--- begin ---

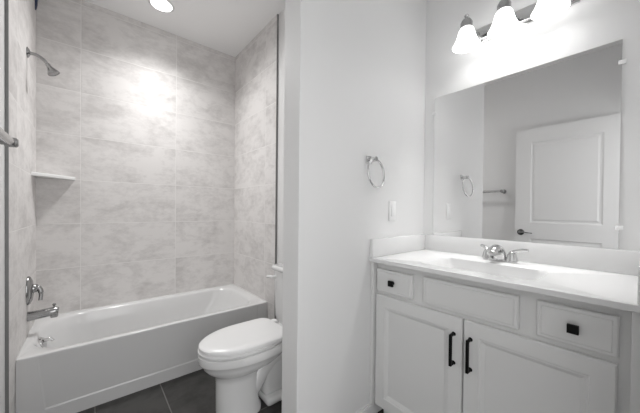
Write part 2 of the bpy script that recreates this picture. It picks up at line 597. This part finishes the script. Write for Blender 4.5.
# rear foot and the trap sculpted into its side
box(bm, (0.80, TY - 0.105, 0.0), (1.06, TY + 0.105, 0.05), 0.02, 3)
box(bm, (0.80, TY - 0.07, 0.04), (1.07, TY + 0.07, 0.36), 0.03, 3)
tube(bm, spline([(0.70, TY, 0.08), (0.80, TY, 0.20), (0.90, TY, 0.26), (0.985, TY, 0.20), (1.02, TY, 0.02)], 7),
     [0.074] * 29, 20)
box(bm, (0.86, TY - 0.13, 0.335), (1.14, TY + 0.13, 0.385), 0.02, 3)
obj('trap', bm, 'porcelain', to, 50)
rings = [egg(0.447, 0.925, 0.170, 0.3835), egg(0.442, 0.928, 0.175, 0.388), egg(0.442, 0.928, 0.175, 0.399), egg(0.447, 0.925, 0.170, 0.403)]
obj('seat', loft(bmesh.new(), rings), 'plastic', to, 50)
rings = [egg(0.455, 0.925, 0.162, 0.403, back=7), egg(0.455, 0.925, 0.162, 0.409, back=7), egg(0.446, 0.929, 0.171, 0.412, back=7), egg(0.446, 0.929, 0.171, 0.424, back=7), egg(0.455, 0.925, 0.164, 0.431, back=7),
         egg(0.50, 0.90, 0.13, 0.4345, back=7), egg(0.58, 0.86, 0.07, 0.436, back=7)]
obj('lid', loft(bmesh.new(), rings), 'plastic', to, 50)
for s in (-1, 1):
    bm = box(bmesh.new(), (0.915, TY + s * 0.075 - 0.022, 0.3855), (0.962, TY + s * 0.075 + 0.022, 0.432), 0.01, 3)
    obj('hinge_cap', bm, 'plastic', to, 50)
bm = bmesh.new()
rings = [rrect(1.000, 1.152, TY - 0.150, TY + 0.150, 0.03, 0.386, 6), rrect(0.992, 1.154, TY - 0.165, TY + 0.165, 0.03, 0.43, 6),
         rrect(0.984, 1.156, TY - 0.176, TY + 0.176, 0.03, 0.745, 6)]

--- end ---

TO BE DONE:
Repeat the material above in full and unchanged, minus its images.

OUTPUT OF THE TASK:
Write part 2 of the bpy script that recreates this picture. It picks up at line 597. This part finishes the script. Write for Blender 4.5.
# rear foot and the trap sculpted into its side
box(bm, (0.80, TY - 0.105, 0.0), (1.06, TY + 0.105, 0.05), 0.02, 3)
box(bm, (0.80, TY - 0.07, 0.04), (1.07, TY + 0.07, 0.36), 0.03, 3)
tube(bm, spline([(0.70, TY, 0.08), (0.80, TY, 0.20), (0.90, TY, 0.26), (0.985, TY, 0.20), (1.02, TY, 0.02)], 7),
     [0.074] * 29, 20)
box(bm, (0.86, TY - 0.13, 0.335), (1.14, TY + 0.13, 0.385), 0.02, 3)
obj('trap', bm, 'porcelain', to, 50)
rings = [egg(0.447, 0.925, 0.170, 0.3835), egg(0.442, 0.928, 0.175, 0.388), egg(0.442, 0.928, 0.175, 0.399), egg(0.447, 0.925, 0.170, 0.403)]
obj('seat', loft(bmesh.new(), rings), 'plastic', to, 50)
rings = [egg(0.455, 0.925, 0.162, 0.403, back=7), egg(0.455, 0.925, 0.162, 0.409, back=7), egg(0.446, 0.929, 0.171, 0.412, back=7), egg(0.446, 0.929, 0.171, 0.424, back=7), egg(0.455, 0.925, 0.164, 0.431, back=7),
         egg(0.50, 0.90, 0.13, 0.4345, back=7), egg(0.58, 0.86, 0.07, 0.436, back=7)]
obj('lid', loft(bmesh.new(), rings), 'plastic', to, 50)
for s in (-1, 1):
    bm = box(bmesh.new(), (0.915, TY + s * 0.075 - 0.022, 0.3855), (0.962, TY + s * 0.075 + 0.022, 0.432), 0.01, 3)
    obj('hinge_cap', bm, 'plastic', to, 50)
bm = bmesh.new()
rings = [rrect(1.000, 1.152, TY - 0.150, TY + 0.150, 0.03, 0.386, 6), rrect(0.992, 1.154, TY - 0.165, TY + 0.165, 0.03, 0.43, 6),
         rrect(0.984, 1.156, TY - 0.176, TY + 0.176, 0.03, 0.745, 6)]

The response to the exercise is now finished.